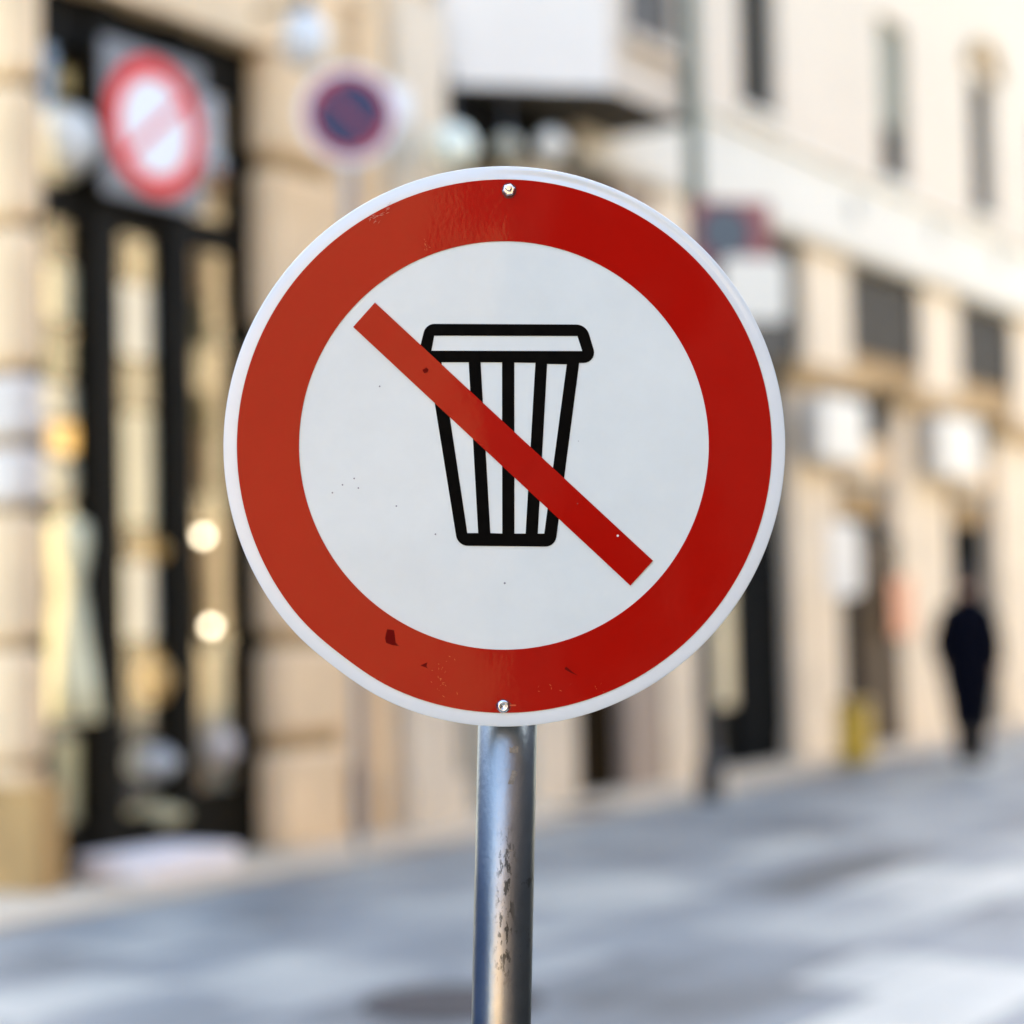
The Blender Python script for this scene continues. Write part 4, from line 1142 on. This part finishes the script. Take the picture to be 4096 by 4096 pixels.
MB().box(-0.7, 0.9, -1.5, 5.2, 0.0, 2.5).build('body', mat('dark_blocker_paint', (0.02, 0.016, 0.010), 0.6, 0.2, 2), t)
MB().box(-0.85, 1.05, -1.65, 5.35, 2.5, 2.62).build('roof', BLACKP, t)  # top of the added unseen block
t = thing('added_blue_boards', 'long unseen blue boards added to tint the left side of the post', 'added_boards', (-3.2, 0, 0))  # unseen boards, added so the post reflects blue on its left
MB().box(-0.03, 0.03, -0.8, 6.0, 0.1, 3.0).build('boards', mat('post_tint_blue', (0.012, 0.085, 0.27), 0.6, 0.15, 2), t)
for yy in (-0.6, 1.5, 3.7, 5.8): MB().box(-0.10, -0.031, yy - 0.04, yy + 0.04, 0, 2.25).build('post', GALV, t)
# ------------------------------------------------------------------ light
SUN_EL = R_(40)
sx, sy = -0.10, 0.99
l_ = math.hypot(sx, sy); sx /= l_; sy /= l_
SV = Vector((sx * math.cos(SUN_EL), sy * math.cos(SUN_EL), math.sin(SUN_EL)))
sd = bpy.data.lights.new('sun', 'SUN'); sd.energy = 3.5; sd.angle = R_(0.5); sd.color = (1.0, 0.92, 0.78)
so = bpy.data.objects.new('sun', sd); COL.objects.link(so)
so.rotation_euler = (-SV).to_track_quat('-Z', 'Y').to_euler(); so.location = (0, 30, 28)
wd = bpy.data.worlds.new('World'); SC.world = wd; wd.use_nodes = True
nt = wd.node_tree
sk = nt.nodes.new('ShaderNodeTexSky'); sk.sky_type = 'NISHITA'; sk.sun_disc = False
sk.sun_elevation = SUN_EL; sk.sun_rotation = math.atan2(sx, sy)
sk.air_density = 1.0; sk.dust_density = 2.5; sk.ozone_density = 0.4
bg = nt.nodes['Background']; bg.inputs['Strength'].default_value = 0.15
nt.links.new(sk.outputs[0], bg.inputs['Color'])
vs = SC.view_settings
vs.view_transform = 'Standard'; vs.look = 'None'; vs.exposure = 2.78; vs.gamma = 1.0; vs.use_curve_mapping = False
SC.cycles.use_denoising = True
SC.cycles.max_bounces = 8; SC.cycles.transparent_max_bounces = 12
SC.cycles.caustics_reflective = False; SC.cycles.caustics_refractive = False
SC.cycles.sample_clamp_indirect = 8.0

---+---

▶ [Written instruction]: Make an exact copy of the whole listing, but don't bring over any pictures.

▶ [Answer to the task]:
The Blender Python script for this scene continues. Write part 4, from line 1142 on. This part finishes the script. Take the picture to be 4096 by 4096 pixels.
MB().box(-0.7, 0.9, -1.5, 5.2, 0.0, 2.5).build('body', mat('dark_blocker_paint', (0.02, 0.016, 0.010), 0.6, 0.2, 2), t)
MB().box(-0.85, 1.05, -1.65, 5.35, 2.5, 2.62).build('roof', BLACKP, t)  # top of the added unseen block
t = thing('added_blue_boards', 'long unseen blue boards added to tint the left side of the post', 'added_boards', (-3.2, 0, 0))  # unseen boards, added so the post reflects blue on its left
MB().box(-0.03, 0.03, -0.8, 6.0, 0.1, 3.0).build('boards', mat('post_tint_blue', (0.012, 0.085, 0.27), 0.6, 0.15, 2), t)
for yy in (-0.6, 1.5, 3.7, 5.8): MB().box(-0.10, -0.031, yy - 0.04, yy + 0.04, 0, 2.25).build('post', GALV, t)
# ------------------------------------------------------------------ light
SUN_EL = R_(40)
sx, sy = -0.10, 0.99
l_ = math.hypot(sx, sy); sx /= l_; sy /= l_
SV = Vector((sx * math.cos(SUN_EL), sy * math.cos(SUN_EL), math.sin(SUN_EL)))
sd = bpy.data.lights.new('sun', 'SUN'); sd.energy = 3.5; sd.angle = R_(0.5); sd.color = (1.0, 0.92, 0.78)
so = bpy.data.objects.new('sun', sd); COL.objects.link(so)
so.rotation_euler = (-SV).to_track_quat('-Z', 'Y').to_euler(); so.location = (0, 30, 28)
wd = bpy.data.worlds.new('World'); SC.world = wd; wd.use_nodes = True
nt = wd.node_tree
sk = nt.nodes.new('ShaderNodeTexSky'); sk.sky_type = 'NISHITA'; sk.sun_disc = False
sk.sun_elevation = SUN_EL; sk.sun_rotation = math.atan2(sx, sy)
sk.air_density = 1.0; sk.dust_density = 2.5; sk.ozone_density = 0.4
bg = nt.nodes['Background']; bg.inputs['Strength'].default_value = 0.15
nt.links.new(sk.outputs[0], bg.inputs['Color'])
vs = SC.view_settings
vs.view_transform = 'Standard'; vs.look = 'None'; vs.exposure = 2.78; vs.gamma = 1.0; vs.use_curve_mapping = False
SC.cycles.use_denoising = True
SC.cycles.max_bounces = 8; SC.cycles.transparent_max_bounces = 12
SC.cycles.caustics_reflective = False; SC.cycles.caustics_refractive = False
SC.cycles.sample_clamp_indirect = 8.0